Nonetheless, in spite of unbinding this non-affirmative desire traverses a ghostly, biomorphic body, a doll-body complicit – like those of Ballard’s crash fetishists – in its own dismemberment. The body persists but as a memory or diagram rather than a vital fullness.

A sublime viciousness bites back like a snake as she celebrates her lover burning alive in a field. Beyond life, unlife yello burgeons in the Ocean seeded by the black ships. Think of the body unzipped by bourgeois insurgents, sliced from pubis to sternum; given a minimal ethical purchase and other devolved responsibilities. A skeletal figure or operative wire dolly is all that remains.
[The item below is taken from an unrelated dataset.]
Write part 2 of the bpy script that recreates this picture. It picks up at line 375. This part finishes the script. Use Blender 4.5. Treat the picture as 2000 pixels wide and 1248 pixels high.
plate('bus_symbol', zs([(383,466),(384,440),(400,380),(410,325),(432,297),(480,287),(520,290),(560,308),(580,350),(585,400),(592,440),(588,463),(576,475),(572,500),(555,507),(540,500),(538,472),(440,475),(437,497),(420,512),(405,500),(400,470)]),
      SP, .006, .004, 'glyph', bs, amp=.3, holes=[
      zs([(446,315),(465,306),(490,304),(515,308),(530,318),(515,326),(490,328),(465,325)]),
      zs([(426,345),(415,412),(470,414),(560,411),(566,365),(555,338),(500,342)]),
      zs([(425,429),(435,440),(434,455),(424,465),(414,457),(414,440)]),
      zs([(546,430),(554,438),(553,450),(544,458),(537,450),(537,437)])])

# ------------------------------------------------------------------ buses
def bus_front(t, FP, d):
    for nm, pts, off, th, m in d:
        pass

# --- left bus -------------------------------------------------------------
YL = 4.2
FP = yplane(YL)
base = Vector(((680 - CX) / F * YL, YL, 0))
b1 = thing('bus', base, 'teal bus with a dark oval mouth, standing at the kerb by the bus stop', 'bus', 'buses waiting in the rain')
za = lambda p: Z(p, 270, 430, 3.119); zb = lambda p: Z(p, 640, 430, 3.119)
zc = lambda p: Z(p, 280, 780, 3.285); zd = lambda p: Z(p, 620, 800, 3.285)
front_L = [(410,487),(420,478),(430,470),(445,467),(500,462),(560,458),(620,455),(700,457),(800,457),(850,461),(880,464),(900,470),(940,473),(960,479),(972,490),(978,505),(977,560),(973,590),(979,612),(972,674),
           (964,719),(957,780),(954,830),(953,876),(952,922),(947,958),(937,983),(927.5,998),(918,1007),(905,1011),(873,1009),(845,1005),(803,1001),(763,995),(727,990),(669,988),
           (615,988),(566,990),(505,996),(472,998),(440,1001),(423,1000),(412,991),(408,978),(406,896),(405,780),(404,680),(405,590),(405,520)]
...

We’ll do anything not to stop, especially when we discover we were always impersonal and labyrinthine, self-catalyzing and vast (33).

Snuff Memories, which might be termed a novel of speculative eroticism, effectuates this subtractive desire, a desire nonetheless distended by the pervasive magnetism of things-to-come and their iterated catastrophes: not only personal death, but ecological death, the death of the Sun and (extending this Platonic motif) of all Solar Transcendence.

This book is a montage of texts, genres and perspectives – alternating between the subtractive eroticism of death-driven biomorphic bodies and the disindividuating mesh of all the alienating ‘moral powers’ haunting its ancient, demon-haunted Cosmos (technological, alien, theological). Konior summarises this better than I can in her cover blurb:

Unveiling like a tableau of ancient gods and deathly orgies, where “the universe is composed out of windowless monads each locked away and screaming,” this evocative novel is better called a theoretical installation. Each fragment documenting an erotic way to lose one’s humanity, this is a collection of nightmarish yet utopian miniature visions of sex, death, transformation, and pain, where human bodies are stretched beyond their capacity into mythical realms.

It is just a given that death and pain are what its characters ultimately crave, just as xenophilia is the libidinal presupposition of any posthumanism. Neither they nor I give explanation or apology for this. Its narrator, a hermaphroditic Wellsian Time Pilot, addresses its prime political operator, the Cabalist saying “Like you, I would die but cannot. Not in a way that might satisfy you.”
Later he reminisces about her dystopian project: “You told us the sun will strangle itself with or without our help – But, no matter, let’s help.”

Snuff Memories clearly does not resolve the ethical impasse of Speculative Posthumanism with which I began. To expand on Ireland’s earlier formulation:

The posthuman cannot be known before it is produced—so to know it, we must produce it. And until we really are swept up in these disorienting forces—merciless, murderous, erotic perhaps—we have literature.

Literature does not comfort or resolve the real; it exacerbates and translates it. To be sure, one might view SM as a hyperstitional romance, operating as a kind of ward or apotropaic against the forces it invokes, but here one cannot avoid complicity, or, I hope, a certain febrile pleasure.

Roden, D. 2021. Snuff Memories, Schism[2] Press.